I will agree that most people just don't care, and that is sad. But they will care soon, prices will continue to rise and at some point there will be a wide spread discourse on what we are going to do. Those of us who do conserve are probably just mildly delaying the inevitable, but we are saving money and feeling good about it at least.

solarDweller (Jason C.) said...

Thanks for your comment, kodijack. Along with some people not caring, I big concern of mine is people just not being "aware" of a)how much electricity/nat gas we use, and b)where it comes from. I think there should be a "digital label" that would be like an electricity meter INSIDE your house.
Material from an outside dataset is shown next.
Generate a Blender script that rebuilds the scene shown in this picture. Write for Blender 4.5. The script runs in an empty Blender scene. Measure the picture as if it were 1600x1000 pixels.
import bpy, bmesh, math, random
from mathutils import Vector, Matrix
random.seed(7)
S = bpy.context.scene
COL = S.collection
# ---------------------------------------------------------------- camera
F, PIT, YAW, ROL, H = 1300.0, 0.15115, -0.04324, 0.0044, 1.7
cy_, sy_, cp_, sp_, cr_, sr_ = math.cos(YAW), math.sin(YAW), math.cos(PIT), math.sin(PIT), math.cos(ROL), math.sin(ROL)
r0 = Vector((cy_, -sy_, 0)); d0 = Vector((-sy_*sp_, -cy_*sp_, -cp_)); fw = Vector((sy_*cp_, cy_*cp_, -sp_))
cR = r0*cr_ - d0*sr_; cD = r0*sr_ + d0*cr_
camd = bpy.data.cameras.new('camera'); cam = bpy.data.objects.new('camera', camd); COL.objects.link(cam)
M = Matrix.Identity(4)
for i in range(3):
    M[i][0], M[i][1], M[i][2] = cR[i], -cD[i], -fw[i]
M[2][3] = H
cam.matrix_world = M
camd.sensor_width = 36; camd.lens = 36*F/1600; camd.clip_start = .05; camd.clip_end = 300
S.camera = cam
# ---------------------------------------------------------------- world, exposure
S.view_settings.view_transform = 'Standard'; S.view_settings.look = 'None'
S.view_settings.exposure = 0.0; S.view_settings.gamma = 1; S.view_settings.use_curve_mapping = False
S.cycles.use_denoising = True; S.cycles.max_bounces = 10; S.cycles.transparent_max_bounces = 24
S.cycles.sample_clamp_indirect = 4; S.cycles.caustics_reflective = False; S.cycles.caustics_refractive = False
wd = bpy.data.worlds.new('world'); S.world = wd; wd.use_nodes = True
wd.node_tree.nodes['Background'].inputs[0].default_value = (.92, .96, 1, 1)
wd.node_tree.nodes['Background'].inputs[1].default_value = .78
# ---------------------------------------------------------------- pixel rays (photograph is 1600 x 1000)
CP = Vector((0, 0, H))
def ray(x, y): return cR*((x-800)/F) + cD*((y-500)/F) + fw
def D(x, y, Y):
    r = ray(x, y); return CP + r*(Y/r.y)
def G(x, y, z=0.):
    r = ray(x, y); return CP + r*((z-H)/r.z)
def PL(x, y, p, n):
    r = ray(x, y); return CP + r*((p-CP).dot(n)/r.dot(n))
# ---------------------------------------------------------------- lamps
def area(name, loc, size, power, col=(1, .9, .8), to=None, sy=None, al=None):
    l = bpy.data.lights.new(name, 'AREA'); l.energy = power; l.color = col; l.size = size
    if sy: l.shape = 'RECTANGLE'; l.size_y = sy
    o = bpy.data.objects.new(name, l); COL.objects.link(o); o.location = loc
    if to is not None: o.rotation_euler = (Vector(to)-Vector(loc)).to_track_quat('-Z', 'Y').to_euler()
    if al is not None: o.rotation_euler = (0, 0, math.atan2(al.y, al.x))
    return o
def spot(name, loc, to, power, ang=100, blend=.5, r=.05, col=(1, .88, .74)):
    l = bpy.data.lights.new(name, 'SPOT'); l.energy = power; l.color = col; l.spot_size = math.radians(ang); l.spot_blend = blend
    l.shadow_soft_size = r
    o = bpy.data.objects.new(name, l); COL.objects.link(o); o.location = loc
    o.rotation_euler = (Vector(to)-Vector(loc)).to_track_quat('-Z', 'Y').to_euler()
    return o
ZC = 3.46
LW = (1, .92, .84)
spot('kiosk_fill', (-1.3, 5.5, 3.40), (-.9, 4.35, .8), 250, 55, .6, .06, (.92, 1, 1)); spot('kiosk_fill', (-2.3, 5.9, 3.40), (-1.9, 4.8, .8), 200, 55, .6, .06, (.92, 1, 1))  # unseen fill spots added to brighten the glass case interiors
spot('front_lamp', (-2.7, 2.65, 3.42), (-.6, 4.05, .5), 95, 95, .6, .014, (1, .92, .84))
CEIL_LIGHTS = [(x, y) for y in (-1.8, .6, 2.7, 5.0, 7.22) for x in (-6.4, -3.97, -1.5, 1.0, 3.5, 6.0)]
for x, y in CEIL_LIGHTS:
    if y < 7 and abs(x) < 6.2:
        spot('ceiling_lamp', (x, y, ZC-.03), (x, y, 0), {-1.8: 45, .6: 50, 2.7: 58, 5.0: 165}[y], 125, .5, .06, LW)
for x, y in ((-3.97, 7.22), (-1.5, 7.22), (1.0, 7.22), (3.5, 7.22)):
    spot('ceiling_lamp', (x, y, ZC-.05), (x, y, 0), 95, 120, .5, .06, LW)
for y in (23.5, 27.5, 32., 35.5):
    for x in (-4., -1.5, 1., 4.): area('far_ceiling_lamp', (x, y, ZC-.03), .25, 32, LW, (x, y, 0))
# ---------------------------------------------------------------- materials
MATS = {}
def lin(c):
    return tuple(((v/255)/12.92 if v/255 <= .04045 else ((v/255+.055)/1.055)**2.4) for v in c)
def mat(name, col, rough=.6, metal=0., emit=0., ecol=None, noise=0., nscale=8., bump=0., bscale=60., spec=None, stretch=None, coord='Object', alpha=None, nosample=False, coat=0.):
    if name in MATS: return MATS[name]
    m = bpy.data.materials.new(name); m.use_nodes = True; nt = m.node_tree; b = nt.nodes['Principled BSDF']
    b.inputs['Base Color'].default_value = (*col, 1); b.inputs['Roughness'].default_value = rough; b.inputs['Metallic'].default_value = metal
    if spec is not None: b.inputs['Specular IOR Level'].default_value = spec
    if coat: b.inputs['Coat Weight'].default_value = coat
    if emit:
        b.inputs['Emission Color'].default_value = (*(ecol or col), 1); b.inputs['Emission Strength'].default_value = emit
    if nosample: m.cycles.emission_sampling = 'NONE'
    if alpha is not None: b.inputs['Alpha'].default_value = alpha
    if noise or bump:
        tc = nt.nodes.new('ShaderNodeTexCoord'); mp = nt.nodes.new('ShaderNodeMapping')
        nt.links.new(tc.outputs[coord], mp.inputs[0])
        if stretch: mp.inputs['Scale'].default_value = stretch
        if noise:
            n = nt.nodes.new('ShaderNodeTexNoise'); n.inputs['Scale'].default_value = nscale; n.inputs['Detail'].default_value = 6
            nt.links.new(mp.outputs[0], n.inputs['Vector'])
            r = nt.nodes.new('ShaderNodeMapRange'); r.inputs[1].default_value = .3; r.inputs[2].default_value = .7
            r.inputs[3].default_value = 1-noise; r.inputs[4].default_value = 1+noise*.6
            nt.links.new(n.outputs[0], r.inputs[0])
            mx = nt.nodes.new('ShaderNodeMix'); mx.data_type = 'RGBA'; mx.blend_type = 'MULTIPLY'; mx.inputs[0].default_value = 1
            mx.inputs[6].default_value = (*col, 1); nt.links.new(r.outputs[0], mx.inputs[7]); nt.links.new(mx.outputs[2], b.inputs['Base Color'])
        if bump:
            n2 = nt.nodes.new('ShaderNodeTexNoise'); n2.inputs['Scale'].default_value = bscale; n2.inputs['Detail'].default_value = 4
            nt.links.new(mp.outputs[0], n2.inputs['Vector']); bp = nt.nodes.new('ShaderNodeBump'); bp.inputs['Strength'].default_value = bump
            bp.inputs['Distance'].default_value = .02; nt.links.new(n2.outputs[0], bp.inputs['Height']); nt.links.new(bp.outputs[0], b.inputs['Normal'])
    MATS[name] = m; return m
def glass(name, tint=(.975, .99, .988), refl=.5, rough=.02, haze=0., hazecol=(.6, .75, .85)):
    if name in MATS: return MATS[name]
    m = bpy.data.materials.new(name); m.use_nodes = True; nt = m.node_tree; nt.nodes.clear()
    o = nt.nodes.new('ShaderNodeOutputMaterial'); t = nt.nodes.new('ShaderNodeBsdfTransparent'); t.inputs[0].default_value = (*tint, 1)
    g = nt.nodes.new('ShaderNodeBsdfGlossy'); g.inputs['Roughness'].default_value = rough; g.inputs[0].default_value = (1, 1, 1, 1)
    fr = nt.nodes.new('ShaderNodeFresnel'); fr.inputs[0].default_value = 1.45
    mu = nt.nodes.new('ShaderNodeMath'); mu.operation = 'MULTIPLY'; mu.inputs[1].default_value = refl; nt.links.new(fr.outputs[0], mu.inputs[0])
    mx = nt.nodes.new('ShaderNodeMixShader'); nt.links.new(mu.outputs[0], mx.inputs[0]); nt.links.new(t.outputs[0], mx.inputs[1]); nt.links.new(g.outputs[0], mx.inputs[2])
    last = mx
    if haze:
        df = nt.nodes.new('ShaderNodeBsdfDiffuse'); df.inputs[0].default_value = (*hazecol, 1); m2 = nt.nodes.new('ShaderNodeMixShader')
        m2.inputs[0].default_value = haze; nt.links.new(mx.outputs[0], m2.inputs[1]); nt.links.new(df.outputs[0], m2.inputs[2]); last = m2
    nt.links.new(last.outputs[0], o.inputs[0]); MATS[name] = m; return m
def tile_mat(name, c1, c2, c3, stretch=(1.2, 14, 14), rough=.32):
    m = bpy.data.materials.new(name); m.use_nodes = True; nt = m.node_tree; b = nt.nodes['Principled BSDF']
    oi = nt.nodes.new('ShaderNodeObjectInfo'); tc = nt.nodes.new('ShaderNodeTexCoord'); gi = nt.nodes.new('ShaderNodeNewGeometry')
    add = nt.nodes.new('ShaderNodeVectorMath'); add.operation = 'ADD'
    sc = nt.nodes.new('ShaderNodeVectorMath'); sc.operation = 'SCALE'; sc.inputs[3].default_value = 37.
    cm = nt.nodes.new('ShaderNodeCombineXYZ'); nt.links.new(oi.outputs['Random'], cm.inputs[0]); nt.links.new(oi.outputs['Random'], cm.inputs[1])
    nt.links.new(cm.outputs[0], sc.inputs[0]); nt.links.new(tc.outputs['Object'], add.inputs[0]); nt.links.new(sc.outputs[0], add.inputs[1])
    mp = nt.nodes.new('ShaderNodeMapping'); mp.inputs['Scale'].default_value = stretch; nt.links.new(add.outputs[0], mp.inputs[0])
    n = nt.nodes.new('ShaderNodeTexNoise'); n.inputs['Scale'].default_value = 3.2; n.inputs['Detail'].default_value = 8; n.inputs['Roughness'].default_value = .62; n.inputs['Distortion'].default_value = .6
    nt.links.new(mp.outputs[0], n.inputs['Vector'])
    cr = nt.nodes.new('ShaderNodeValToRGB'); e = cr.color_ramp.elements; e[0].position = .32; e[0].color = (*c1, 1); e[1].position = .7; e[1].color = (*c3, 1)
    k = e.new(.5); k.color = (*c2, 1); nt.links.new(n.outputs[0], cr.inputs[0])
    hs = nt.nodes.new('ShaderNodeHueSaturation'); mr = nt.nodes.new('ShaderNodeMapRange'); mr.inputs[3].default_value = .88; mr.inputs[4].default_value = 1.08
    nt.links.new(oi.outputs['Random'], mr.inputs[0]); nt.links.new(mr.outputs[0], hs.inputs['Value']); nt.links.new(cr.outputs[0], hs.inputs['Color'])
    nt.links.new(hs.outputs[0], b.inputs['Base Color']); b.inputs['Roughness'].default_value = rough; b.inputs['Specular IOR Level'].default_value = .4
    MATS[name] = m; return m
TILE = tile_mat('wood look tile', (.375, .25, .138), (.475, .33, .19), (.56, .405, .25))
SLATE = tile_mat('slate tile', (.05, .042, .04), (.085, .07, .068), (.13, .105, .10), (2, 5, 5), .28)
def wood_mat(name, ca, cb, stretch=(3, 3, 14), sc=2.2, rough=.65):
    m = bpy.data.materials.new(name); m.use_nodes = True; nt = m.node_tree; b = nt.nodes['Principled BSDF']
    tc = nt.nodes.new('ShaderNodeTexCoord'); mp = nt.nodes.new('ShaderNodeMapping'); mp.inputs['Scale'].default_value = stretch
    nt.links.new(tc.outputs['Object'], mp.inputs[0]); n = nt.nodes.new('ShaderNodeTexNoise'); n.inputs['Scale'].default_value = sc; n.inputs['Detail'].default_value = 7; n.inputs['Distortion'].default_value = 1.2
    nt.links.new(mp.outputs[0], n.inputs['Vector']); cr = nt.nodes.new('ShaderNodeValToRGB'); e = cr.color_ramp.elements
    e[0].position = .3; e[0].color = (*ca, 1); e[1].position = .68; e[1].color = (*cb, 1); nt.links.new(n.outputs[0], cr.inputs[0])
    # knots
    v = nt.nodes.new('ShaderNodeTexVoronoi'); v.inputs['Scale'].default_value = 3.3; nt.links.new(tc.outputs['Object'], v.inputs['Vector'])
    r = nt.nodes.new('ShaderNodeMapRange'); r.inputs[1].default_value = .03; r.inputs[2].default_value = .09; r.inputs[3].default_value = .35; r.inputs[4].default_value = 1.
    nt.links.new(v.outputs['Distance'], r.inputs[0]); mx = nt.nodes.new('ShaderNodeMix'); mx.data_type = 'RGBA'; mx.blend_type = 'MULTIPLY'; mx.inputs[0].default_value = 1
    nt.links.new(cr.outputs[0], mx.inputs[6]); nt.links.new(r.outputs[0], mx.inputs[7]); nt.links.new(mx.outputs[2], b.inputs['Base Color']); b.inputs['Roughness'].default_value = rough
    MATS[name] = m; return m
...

It would tell you how many kWh you use each day, and using data about what the source mix is of the electricity produced/imported in your state (ie %coal,%nuclear,%gas,%renewable), it would tell you how man pounds of greenhouse gases/pollution those kWh represent. Then, people would have a baseline they could track, almost like weighing yourself when you're on a diet.
We need "content label" information in order to help us decide at which level we consume.

Kodijack said...

Well, its pretty easy to move the meter inside, but as far as whats generating that electricity you have to call, research, read, etc. I agree though, that would be a great idea.

One of the simpler joys in my life is checking the meter and watching it not move, at all. I love that.

Kodijack said...

Well, its pretty easy to move the meter inside, but as far as whats generating that electricity you have to call, research, read, etc. I agree though, that would be a great idea.

One of the simpler joys in my life is checking the meter and watching it not move, at all. I love that.